Ella Pearl was born in 1877 in Manhattan, Kansas. When she was 3 years old, her father, William Knowlton Kedzie — who graduated from MSU in 1870 — passed away. Her mother, Ella Marie Gale Kedzie, moved Ella Pearl and her brother to Olivet, Michigan, where Ella Marie became the head of the art department at Olivet College, now known as the University of Olivet.

After graduating from Olivet Preparatory School, Ella Pearl attended Olivet College from 1894 to 1895. Her family eventually moved to East Lansing to live with her grandfather at No. 5 Faculty Row — now West Circle Drive between Abbott and Beal.

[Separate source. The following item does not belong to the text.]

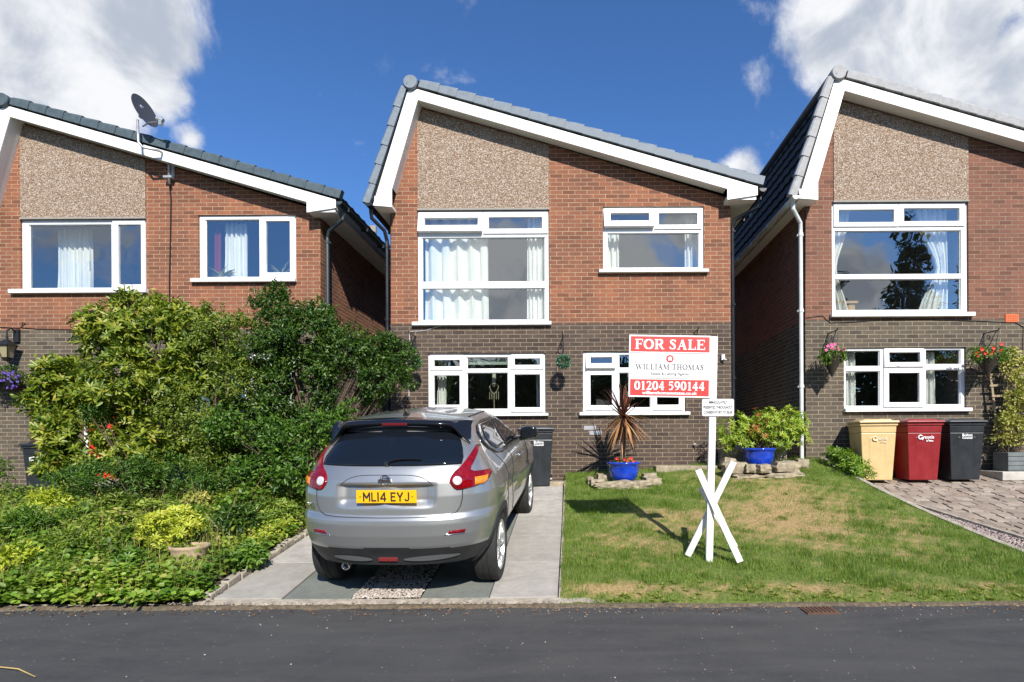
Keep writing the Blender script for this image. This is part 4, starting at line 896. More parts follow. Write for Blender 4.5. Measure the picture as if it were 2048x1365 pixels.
# serif capitals and digits drawn with thick and thin strokes: (x0,y0,x1,y1,thickness) / arcs (cx,cy,rx,ry,a0,a1,wx,wy)
TK, TN, SF = .20, .075, .06
def serif(x, y, w): return ('l', x-w/2, y, x+w/2, y, SF)
GL = {
 'F': (.80, [('l', .22, 0, .22, 1, TK), serif(.22, .03, .40), ('l', .02, .96, .78, .96, SF+.02), ('l', .3, .52, .58, .52, TN), ('l', .60, .40, .60, .64, .06), ('l', .75, .72, .75, .98, .06)]),
 'E': (.86, [('l', .22, 0, .22, 1, TK), ('l', .02, .96, .80, .96, SF+.02), ('l', .02, .04, .84, .04, SF+.02), ('l', .3, .52, .58, .52, TN), ('l', .60, .40, .60, .64, .06), ('l', .77, .74, .77, .98, .06), ('l', .81, .02, .81, .27, .06)]),
 'L': (.80, [('l', .22, 0, .22, 1, TK), serif(.22, .97, .42), ('l', .02, .04, .78, .04, SF+.02), ('l', .75, .02, .75, .30, .06)]),
 'O': (1.0, [('a', .5, .5, .40, .465, 0, 360, TK, TN)]), 'Q': (1.0, []),
 'R': (.98, [('l', .22, 0, .22, 1, TK), serif(.22, .03, .40), ('l', .02, .96, .5, .96, SF+.02), ('l', .22, .50, .5, .50, TN), ('a', .5, .73, .24, .235, -90, 90, TK, TN), ('l', .48, .5, .80, .05, TK*.9), ('l', .74, .03, .98, .03, SF)]),
 'S': (.72, [('s',)]),
 'A': (.98, [('l', .14, .03, .50, .97, TN), ('l', .48, .97, .78, .03, TK), serif(.13, .03, .28), serif(.79, .03, .36), ('l', .26, .34, .68, .34, TN)]),
 'W': (1.35, [('l', .14, .97, .42, .03, TK), ('l', .42, .03, .68, .90, TN), ('l', .62, .97, .92, .03, TK), ('l', .92, .03, 1.20, .97, TN), serif(.14, .97, .32), serif(.64, .97, .32), serif(1.2, .97, .26)]),
 'I': (.46, [('l', .23, 0, .23, 1, TK), serif(.23, .03, .42), serif(.23, .97, .42)]),
 'M': (1.2, [('l', .16, 0, .16, 1, TN), ('l', .18, .97, .58, .05, TK), ('l', .58, .05, .98, .97, TN), ('l', .98, 0, .98, 1, TK), serif(.16, .03, .28), serif(.98, .03, .40), serif(.14, .97, .2), serif(1.0, .97, .34)]),
 'T': (.86, [('l', .43, 0, .43, 1, TK), serif(.43, .03, .40), ('l', .04, .96, .82, .96, SF+.02), ('l', .07, .74, .07, .98, .06), ('l', .79, .74, .79, .98, .06)]),
 'H': (1.0, [('l', .22, 0, .22, 1, TK), ('l', .78, 0, .78, 1, TK), ('l', .22, .5, .78, .5, TN)]+[serif(x_, y_, .40) for x_ in (.22, .78) for y_ in (.03, .97)]),
 '0': (.74, [('a', .37, .5, .265, .465, 0, 360, TK, TN)]),
 '1': (.62, [('l', .34, 0, .34, .98, TK), serif(.34, .03, .44), ('l', .12, .82, .34, .95, .07)]),
 '2': (.74, [('p', [(.12, .76, .10), (.18, .90, .12), (.36, .955, .09), (.54, .88, .17), (.58, .70, .20), (.46, .46, .16), (.24, .20, .10), (.10, .06, .08)]), ('l', .08, .08, .66, .08, .16), ('l', .66, .04, .69, .28, .06)]),
 '4': (.76, [('l', .50, 0, .50, .98, TK), ('l', .08, .34, .50, .96, .07), ('l', .04, .31, .72, .31, .13), serif(.5, .03, .3)]),
 '5': (.72, [('l', .16, .90, .62, .90, .16), ('l', .17, .92, .12, .54, .06), ('p', [(.12, .55, .06), (.30, .62, .10), (.50, .54, .17), (.57, .34, .20), (.48, .13, .16), (.30, .05, .09), (.12, .12, .14)])]),
 '9': (.74, [('a', .36, .66, .24, .30, 0, 360, TK*.9, TN), ('p', [(.60, .70, .18), (.60, .42, .18), (.46, .16, .12), (.16, .03, .06)])]),
}
S_P = [(.56, .78, .07), (.50, .92, .10), (.33, .955, .08), (.17, .88, .15), (.15, .73, .19), (.30, .58, .21), (.48, .44, .21), (.56, .26, .19), (.50, .10, .15), (.33, .04, .08), (.16, .09, .10), (.10, .24, .07)]
def serif_text(s, h, width, m, parent, name, loc, y0=-.0005, thin=1.0):
    mb = MB(); x = 0; n = [0]
    def ribbon(pts):
        L_, R_ = [], []
        for i, (px_, py_, w_) in enumerate(pts):
            a = Vector(pts[max(0, i-1)][:2]); b = Vector(pts[min(len(pts)-1, i+1)][:2]); d = (b-a).normalized(); nn = Vector((-d.y, d.x))*w_/2*thin
            L_.append((px_+nn.x, py_+nn.y)); R_.append((px_-nn.x, py_-nn.y))
        n[0] += 1; yy = y0-.00022*(n[0] % 9)
        b0 = len(mb.v)
        for l_, r_ in zip(L_, R_): mb.v += [(x+l_[0], yy, l_[1]), (x+r_[0], yy, r_[1])]
        for i in range(len(pts)-1): mb.f.append((b0+2*i, b0+2*i+1, b0+2*i+3, b0+2*i+2))
    for ch in s:
        if ch == ' ': x += .42; continue
        w_, st = GL[ch]
        for t in st:
            if t[0] == 'l': ribbon([(t[1], t[2], t[5]), (t[3], t[4], t[5])])
            elif t[0] == 'p': ribbon(t[1])
            elif t[0] == 's': ribbon(S_P); ribbon([(.60, .72, .06), (.60, .96, .06)]); ribbon([(.07, .04, .06), (.07, .30, .06)])
            else:
                _, cx_, cy_, rx, ry, a0, a1, wx_, wy_ = t; pts = []
                for i in range(25):
                    a = radians(a0+(a1-a0)*i/24); pts.append((cx_+(rx-wx_*0+.0)*cos(a), cy_+ry*sin(a)*.97, wx_*abs(cos(a))+wy_*abs(sin(a))))
                ribbon(pts)
        x += w_+.07
    k_ = width/(x-.07); mb.v = [(v[0]*k_-width/2, v[1], v[2]*h) for v in mb.v]
    ob = mb.build(name, m, parent, loc=loc, weld=False); return ob

# ---------------------------------------------------------------- for sale board
def sale_sign():
    dS = 6.1; k_ = FPX/dS; b = P(1418, 1122, dS); zg = z_lawn(b.x, dS)
    e = empty('sale_sign', (b.x, dS, b.z), 'white wooden sale sign with red and white board planted in the lawn', 'sale sign', rot=(0, radians(1.6), 0))
    H_ = (1122-674)/k_
    mb = MB(); mb.box(-.036, .036, -.025, .025, -.15, H_); mb.build('post', M['white_paint'], e, bevel=.004)
    zt = H_-.004; bw, bh = .862, .655
    bd = empty('board', (-.036-bw, -.032, zt-bh)); bd.parent = e; bd.rotation_euler = (0, radians(-.6), 0)
    bd.name = 'board'
    # board is one mesh; prints are its sub-parts
    bpy.data.objects.remove(bd)
    mb = MB(); mb.box(0, bw, 0, .012, 0, bh); bd = mb.build('board', M['sign_white'], e, bevel=.002, loc=(-.036-bw, -.040, zt-bh), rot=(0, radians(-.4), 0))
    mb = MB(); mb.box(.016, bw-.016, -.0012, 0, bh-.176, bh-.016); mb.box(.016, bw-.016, -.0012, 0, .016, .186); mb.build('red_panel', M['sign_red'], bd)
    mb = MB(); mb.box(.008, bw-.016, -.0010, 0, bh-.192, bh-.187); mb.box(.012, bw-.014, -.001, 0, .196, .201); mb.box(bw-.010, bw-.007, -.001, 0, .02, bh-.01)
    for z_ in (.405, .247):
        g_ = .07 if z_ > .3 else .23; mb.box(.055, bw/2-g_, -.001, 0, z_, z_+.003); mb.box(bw/2+g_, bw-.055, -.001, 0, z_, z_+.003)
    mb.build('rule_lines', M['sign_grey'], bd)
    serif_text('FOR SALE', .105, .74, M['white_ink'], bd, 'lettering', (bw/2, -.0022, bh-.150), thin=1.1)
    serif_text('WILLIAM THOMAS', .058, .72, M['sign_grey'], bd, 'lettering', (bw/2, -.0015, .292), thin=.95)
    text_mesh('Estate & Letting Agents', .040, M['sign_grey'], bd, loc=(bw/2, -.002, .248), width=.40)
    serif_text('01204 590144', .093, .74, M['white_ink'], bd, 'lettering', (bw/2, -.0022, .075), thin=1.1)
    text_mesh('williamthomasestates.co.uk', .045, M['white_ink'], bd, loc=(bw/2, -.003, .044), width=.58, bold=.0012)
    mb = MB(); mb.lathe([(0, 0), (.040, 0), (.040, .001), (0, .001)], 26, (bw/2, -.001, .407), Matrix.Rotation(pi/2, 3, 'X')); em = mb.build('emblem_disc', mat('emblem_red', (.45, .03, .04), .5), bd)
    mb = MB(); c = (bw/2, .402); mb.prism([(c[0]-.018, c[1]-.016), (c[0]+.018, c[1]-.016), (c[0]+.018, c[1]+.006), (c[0]+.027, c[1]+.006), (c[0]+.013, c[1]+.019), (c[0]+.013, c[1]+.027), (c[0]+.006, c[1]+.027), (c[0], c[1]+.029), (c[0]-.027, c[1]+.006), (c[0]-.018, c[1]+.006)], -.0042, -.0028)
    mb.build('house_emblem', M['white_ink'], bd); mb = MB(); mb.box(c[0]-.008, c[0]+.008, -.0052, -.0044, c[1]-.012, c[1]-.008); mb.build('house_emblem_bar', mat('emblem_red2', (.45, .03, .04), .5), bd)
    # slip board
    sw, sh = .335, .180; z0 = H_-bh-.19
    pl = []
    for cx_, cz_, a0 in ((sw-.015, sh-.015, 0), (.015, sh-.015, 90), (.015, .015, 180), (sw-.015, .015, 270)):
        for a in (0, 30, 60, 90): pl.append((cx_+.015*cos(radians(a0+a)), cz_+.015*sin(radians(a0+a))))
    mb = MB(); mb.prism(pl, 0, .006); sb = mb.build('slip_board', M['sign_white'], e, loc=(-.115, -.036, z0-.0), rot=(0, radians(-1.3), 0))
    for i, t in enumerate(('IMMACULATELY', 'PRESENTED THROUGHOUT', 'CONSERVATORY TO REAR')):
        text_mesh(t, .042, M['ink'], sb, loc=(sw/2, -.0015, sh-.036-.053*i), width=(.20, .31, .30)[i], bold=.0004)
    # stakes, flat white laths
    def stake(p0, p1, d0, d1, w=.034, t=.016):
        a, b_ = P(*p0, d0), P(*p1, d1); a -= Vector(e.location); b_ -= Vector(e.location)
        Ri = Matrix.Rotation(radians(-1.6), 3, 'Y'); a, b_ = Ri @ a, Ri @ b_
        d = (b_-a).normalized(); s_ = d.cross(Vector((0, 1, 0))).normalized()*w; y_ = Vector((0, t, 0)); mb = MB()
        mb.hexa([a-s_-y_, a+s_-y_, a+s_+y_, a-s_+y_], [b_-s_-y_, b_+s_-y_, b_+s_+y_, b_-s_+y_]); mb.build('stake', M['white_paint'], e, bevel=.003)
    stake((1396, 940), (1480, 1124), 6.12, 5.95); stake((1467, 924), (1375, 1112), 6.13, 6.22); stake((1402, 976), (1470, 1095), 6.22, 6.28)
sale_sign()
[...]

Ella Pearl attended MSU, taking part in the original women’s course as a high honor student, graduating in 1898.

a closed notebook on a display pedestal
 
After graduating, Ella Pearl attended Wellesley College as a “Special Student” in English Literature in 1900. She met Louis Clark Plant and the two married inside her grandfather’s home on Faculty Row on Dec. 19, 1900. They had a daughter named Margret Plant Thorp and eventually moved to Montana in 1907, where they had a son they named after Ella Pearl’s grandfather, Robert Kedzie Plant. The Plant family eventually moved back to East Lansing, where Ella Pearl lived until she was 93, dying on Sept. 25, 1970. Ella Pearl Kedzie Plant is buried in Mount Hope Cemetery. 

Ella Pearl Kedzie Plant’s cooking notes, which she used to study for classes in the women’s course, are on display in the Farmland exhibition at the MSU Broad Art Museum, 127 years after she graduated. These cooking notes are important not only to Michigan State’s history but also to women’s history, reflecting the societal expectations of women and how gender norms shaped their education, the home and the agriculture industry.

Women could not attend Michigan State University until 1870, and the first time a woman graduated from MSU was in 1879. Ella Pearl was among the earlier graduating classes in the university’s history, paving the way for women to attend.